* [STATED GOAL]: In the listing below, locate the lines that hold the string "pixels". Copy those lines.

--------

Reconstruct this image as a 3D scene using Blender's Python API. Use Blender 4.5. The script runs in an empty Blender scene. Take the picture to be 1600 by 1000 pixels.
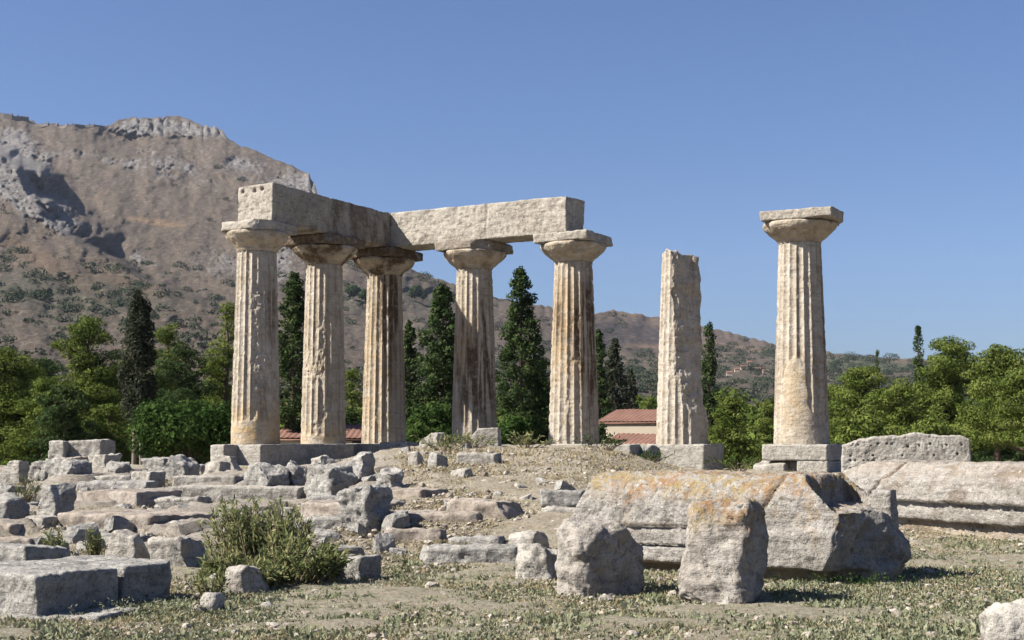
import bpy, math, random
import numpy as np
from mathutils import Vector

# ------------------------------------------------------------------ camera, sky, sun, exposure
SC = bpy.context.scene
COL = SC.collection
FPX = 2100.0            # focal length in pixels of the 1600 px wide photograph
EYE = 1.65
PITCH = math.atan(90 / FPX)
cam_d = bpy.data.cameras.new('camera')
cam_d.sensor_width = 36.0
cam_d.lens = 36.0 * FPX / 1600
cam_d.shift_y = 100 / 1600
cam_d.clip_start = 0.2
cam_d.clip_end = 20000
cam = bpy.data.objects.new('camera', cam_d)
COL.objects.link(cam)
cam.location = (0, 0, EYE)
cam.rotation_euler = (math.radians(90) + PITCH, 0, 0)
SC.camera = cam

SUN_AZ = 76.0           # degrees to the left of the direction from the temple to the camera
SUN_EL = 42.0
sx, sy = -math.sin(math.radians(SUN_AZ)), -math.cos(math.radians(SUN_AZ))
world = bpy.data.worlds.new('World')
SC.world = world
world.use_nodes = True
wn = world.node_tree
wn.nodes.clear()
w_out = wn.nodes.new('ShaderNodeOutputWorld')
w_bg = wn.nodes.new('ShaderNodeBackground')
w_sky = wn.nodes.new('ShaderNodeTexSky')
w_sky.sky_type = 'NISHITA'
w_sky.sun_disc = False
w_sky.sun_elevation = math.radians(SUN_EL)
w_sky.sun_rotation = math.atan2(sx, sy)
w_sky.altitude = 100
w_sky.air_density = 1.0
w_sky.dust_density = 1.4
w_sky.ozone_density = 8.0
w_bg.inputs['Strength'].default_value = 0.052
w_tint = wn.nodes.new('ShaderNodeMix'); w_tint.data_type = 'RGBA'; w_tint.blend_type = 'MULTIPLY'
w_tint.inputs[0].default_value = 1.0; w_tint.inputs[7].default_value = (.92, .875, .95, 1)
wn.links.new(w_sky.outputs[0], w_tint.inputs[6]); wn.links.new(w_tint.outputs[2], w_bg.inputs[0])
wn.links.new(w_bg.outputs[0], w_out.inputs[0])

sun_d = bpy.data.lights.new('sun', 'SUN')
sun_d.energy = 5.0
sun_d.angle = math.radians(0.5)
sun_d.color = (1.0, 0.93, 0.82)
sun = bpy.data.objects.new('sun', sun_d)
COL.objects.link(sun)
ce = math.cos(math.radians(SUN_EL))
SUNV = Vector((sx * ce, sy * ce, math.sin(math.radians(SUN_EL))))
sun.rotation_euler = SUNV.to_track_quat('Z', 'Y').to_euler()

SC.view_settings.view_transform = 'Standard'
SC.view_settings.look = 'None'
SC.view_settings.exposure = 1.37
SC.cycles.diffuse_bounces = 4
SC.view_settings.gamma = 1.0
SC.view_settings.use_curve_mapping = False

# ------------------------------------------------------------------ noise and mesh helpers
_r = np.random.RandomState(5)
_G = _r.normal(size=(1024, 3)); _G /= np.linalg.norm(_G, axis=1)[:, None]

def gnoise(P, seed=0):
    P = np.asarray(P, float)
    i = np.floor(P).astype(np.int64); f = P - i
    u = f * f * f * (f * (f * 6 - 15) + 10)
    out = np.zeros(len(P))
    for dx in (0, 1):
        wx = u[:, 0] if dx else 1 - u[:, 0]
        for dy in (0, 1):
            wy = u[:, 1] if dy else 1 - u[:, 1]
            for dz in (0, 1):
                wz = u[:, 2] if dz else 1 - u[:, 2]
                h = ((i[:, 0] + dx) * 73856093) ^ ((i[:, 1] + dy) * 19349663) ^ ((i[:, 2] + dz) * 83492791) ^ (seed * 2654435761 & 0xffffff)
                h = (h ^ (h >> 13)) * 1274126177
                g = _G[(h ^ (h >> 16)) & 1023]
                d = g[:, 0] * (f[:, 0] - dx) + g[:, 1] * (f[:, 1] - dy) + g[:, 2] * (f[:, 2] - dz)
                out += wx * wy * wz * d
    return out * 1.6

def fbm(P, octs=4, seed=0, lac=2.1, gain=0.5):
    P = np.asarray(P, float)
    s = np.zeros(len(P)); a = 1.0; t = 0
    for o in range(octs):
        s += a * gnoise(P, seed + o * 17); t += a
        a *= gain; P = P * lac + 3.7
    return s / t * 1.5

def ridged(P, octs=4, seed=0):
    P = np.asarray(P, float)
    s = np.zeros(len(P)); a = 1.0; t = 0
    for o in range(octs):
        s += a * (1 - np.abs(gnoise(P, seed + o * 17)) * 2); t += a
        a *= 0.5; P = P * 2.1 + 1.3
    return s / t

def sst(a, b, x):
    t = np.clip((np.asarray(x, float) - a) / (b - a), 0, 1)
    return t * t * (3 - 2 * t)

def mesh(name, V, F, mat=None, parent=None, smooth=True, attrs=None, link=True, loc=None, rotz=0.0):
    """one mesh object from numpy verts and a face array (or a list of face arrays)"""
    V = np.asarray(V, np.float32)
    Fs = F if isinstance(F, list) else [F]
    Fs = [np.asarray(f, np.int32) for f in Fs if len(f)]
    me = bpy.data.meshes.new(name)
    me.vertices.add(len(V)); me.vertices.foreach_set('co', V.ravel())
    loops = np.concatenate([f.ravel() for f in Fs])
    tot = np.concatenate([np.full(len(f), f.shape[1], np.int32) for f in Fs])
    start = np.concatenate([[0], np.cumsum(tot)[:-1]]).astype(np.int32)
    me.loops.add(len(loops)); me.loops.foreach_set('vertex_index', loops)
    me.polygons.add(len(tot)); me.polygons.foreach_set('loop_start', start); me.polygons.foreach_set('loop_total', tot)
    me.polygons.foreach_set('use_smooth', np.full(len(tot), smooth, bool))
    if attrs:
        for k, a in attrs.items():
            a = np.asarray(a, np.float32)
            if a.ndim == 2:
                at = me.attributes.new(k, 'FLOAT_COLOR', 'POINT')
                if a.shape[1] == 3: a = np.c_[a, np.ones(len(a), np.float32)]
                at.data.foreach_set('color', a.astype(np.float32).ravel())
            else:
                me.attributes.new(k, 'FLOAT', 'POINT').data.foreach_set('value', a)
    me.update(calc_edges=True); me.validate()
    if mat: me.materials.append(mat)
    o = bpy.data.objects.new(name, me)
    COL.objects.link(o)
    if parent: o.parent = parent
    if loc is not None: o.location = loc
    o.rotation_euler = (0, 0, rotz)
    return o

def tag(o, label, cat, group=None):
    o['label'] = label; o['category'] = cat; o['kind'] = 'thing'
    if group: o['group'] = group
    return o

def thing(name, label, cat, loc, rotz=0.0, group=None):
    o = bpy.data.objects.new(name, None); COL.objects.link(o)
    o.empty_display_size = 0.3
    o.location = loc; o.rotation_euler = (0, 0, rotz)
    return tag(o, label, cat, group)

def grid_faces(nr, nc, wrap=False):
    r = np.arange(nr - 1)[:, None]; c = np.arange(nc if wrap else nc - 1)[None, :]
    c2 = (c + 1) % nc
    a = r * nc + c; b = r * nc + c2; d = (r + 1) * nc + c2; e = (r + 1) * nc + c
    return np.stack([a, b, d, e], -1).reshape(-1, 4)

class Bag:
    """collects pieces into one mesh"""
    def __init__(s): s.V = []; s.F = []; s.A = []; s.n = 0
    def add(s, V, F, a=None):
        s.V.append(np.asarray(V, float)); s.F.append(np.asarray(F) + s.n)
        s.A.append(np.full(len(V), 0.5) if a is None else np.broadcast_to(np.asarray(a, float), (len(V),)))
        s.n += len(V)
    def box(s, c, d, rz=0.0, a=None):
        V = np.array([[x, y, z] for z in (-.5, .5) for y in (-.5, .5) for x in (-.5, .5)]) * np.array(d)
        cs, sn = math.cos(rz), math.sin(rz)
        V = np.c_[V[:, 0] * cs - V[:, 1] * sn, V[:, 0] * sn + V[:, 1] * cs, V[:, 2]] + np.array(c)
        s.add(V, np.array([[0, 2, 3, 1], [4, 5, 7, 6], [0, 1, 5, 4], [2, 6, 7, 3], [0, 4, 6, 2], [1, 3, 7, 5]]), a)
    def tube(s, pts, rad, seg=8, a=None):
        pts = np.asarray(pts, float); n = len(pts)
        rad = np.broadcast_to(np.asarray(rad, float), (n,))
        T = np.gradient(pts, axis=0); T /= np.linalg.norm(T, axis=1)[:, None] + 1e-9
        ref = np.where(np.abs(T[:, 2:3]) > .9, np.array([[1., 0, 0]]), np.array([[0, 0, 1.]]))
        U = np.cross(T, ref); U /= np.linalg.norm(U, axis=1)[:, None] + 1e-9
        W = np.cross(T, U)
        t = np.linspace(0, 2 * math.pi, seg, endpoint=False)
        V = pts[:, None] + rad[:, None, None] * (np.cos(t)[None, :, None] * U[:, None] + np.sin(t)[None, :, None] * W[:, None])
        s.add(V.reshape(-1, 3), grid_faces(n, seg, True), a)
    def out(s, name, mat, parent=None, smooth=True, **k):
        by = {}
        for f in s.F: by.setdefault(f.shape[1], []).append(f)
        return mesh(name, np.concatenate(s.V), [np.concatenate(v) for v in by.values()], mat, parent, smooth, {'tint': np.concatenate(s.A)}, **k)

# ------------------------------------------------------------------ materials
ALB = .65                                                            # overall reflectance of the sun-bleached surfaces
class NT:
    def __init__(s, name):
        s.m = bpy.data.materials.new(name); s.m.use_nodes = True
        s.t = s.m.node_tree; s.t.nodes.clear()
        s.out = s.n('ShaderNodeOutputMaterial')
    def n(s, typ, **kw):
        nd = s.t.nodes.new(typ)
        for k, v in kw.items(): setattr(nd, k, v)
        return nd
    def l(s, a, b): s.t.links.new(a, b)
    def coords(s, rnd=True):
        tc = s.n('ShaderNodeTexCoord')
        if not rnd: return tc.outputs['Object']
        oi = s.n('ShaderNodeObjectInfo'); mu = s.n('ShaderNodeMath', operation='MULTIPLY'); mu.inputs[1].default_value = 57.0
        s.l(oi.outputs['Random'], mu.inputs[0])
        ad = s.n('ShaderNodeVectorMath', operation='ADD'); s.l(tc.outputs['Object'], ad.inputs[0]); s.l(mu.outputs[0], ad.inputs[1])
        return ad.outputs[0]
    def noise(s, vec, scale, detail=6, rough=.6, dist=0.0):
        nd = s.n('ShaderNodeTexNoise'); nd.inputs['Scale'].default_value = scale; nd.inputs['Detail'].default_value = detail
        nd.inputs['Roughness'].default_value = rough; nd.inputs['Distortion'].default_value = dist
        s.l(vec, nd.inputs['Vector']); return nd.outputs['Fac']
    def vor(s, vec, scale, feature='F1', out='Distance'):
        nd = s.n('ShaderNodeTexVoronoi', feature=feature); nd.inputs['Scale'].default_value = scale
        s.l(vec, nd.inputs['Vector']); return nd.outputs[out]
    def ramp(s, fac, a, b):
        nd = s.n('ShaderNodeMapRange', interpolation_type='SMOOTHSTEP')
        nd.inputs['From Min'].default_value = a; nd.inputs['From Max'].default_value = b
        s.l(fac, nd.inputs['Value']); return nd.outputs[0]
    def math(s, op, a, b=None):
        nd = s.n('ShaderNodeMath', operation=op)
        for i, v in enumerate((a, b)):
            if v is None: continue
            if isinstance(v, (int, float)): nd.inputs[i].default_value = v
            else: s.l(v, nd.inputs[i])
        return nd.outputs[0]
    def mix(s, fac, a, b, mode='MIX'):
        nd = s.n('ShaderNodeMix', data_type='RGBA', blend_type=mode)
        for sock, v in ((nd.inputs[0], fac), (nd.inputs[6], a), (nd.inputs[7], b)):
            if isinstance(v, (int, float)): sock.default_value = v
            elif isinstance(v, tuple): sock.default_value = v + (1,) if len(v) == 3 else v
            else: s.l(v, sock)
        return nd.outputs[2]
    def attr(s, name, out='Fac'):
        nd = s.n('ShaderNodeAttribute', attribute_name=name); return nd.outputs[out]
    def bump(s, h, strength=.5, dist=.05, prev=None):
        nd = s.n('ShaderNodeBump'); nd.inputs['Strength'].default_value = strength; nd.inputs['Distance'].default_value = dist
        s.l(h, nd.inputs['Height'])
        if prev is not None: s.l(prev, nd.inputs['Normal'])
        return nd.outputs[0]
    def diffuse(s, col, normal=None, rough=.95, spec=.15):
        b = s.n('ShaderNodeBsdfPrincipled'); b.inputs['Roughness'].default_value = rough
        b.inputs['Specular IOR Level'].default_value = spec
        if not isinstance(col, tuple): col = s.mix(1.0, col, (ALB, ALB, ALB), 'MULTIPLY')
        if isinstance(col, tuple): b.inputs['Base Color'].default_value = col + (1,)
        else: s.l(col, b.inputs['Base Color'])
        if normal is not None: s.l(normal, b.inputs['Normal'])
        s.l(b.outputs[0], s.out.inputs[0]); return b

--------

* [EXERCISE RESULT]:
Reconstruct this image as a 3D scene using Blender's Python API. Use Blender 4.5. The script runs in an empty Blender scene. Take the picture to be 1600 by 1000 pixels.
FPX = 2100.0            # focal length in pixels of the 1600 px wide photograph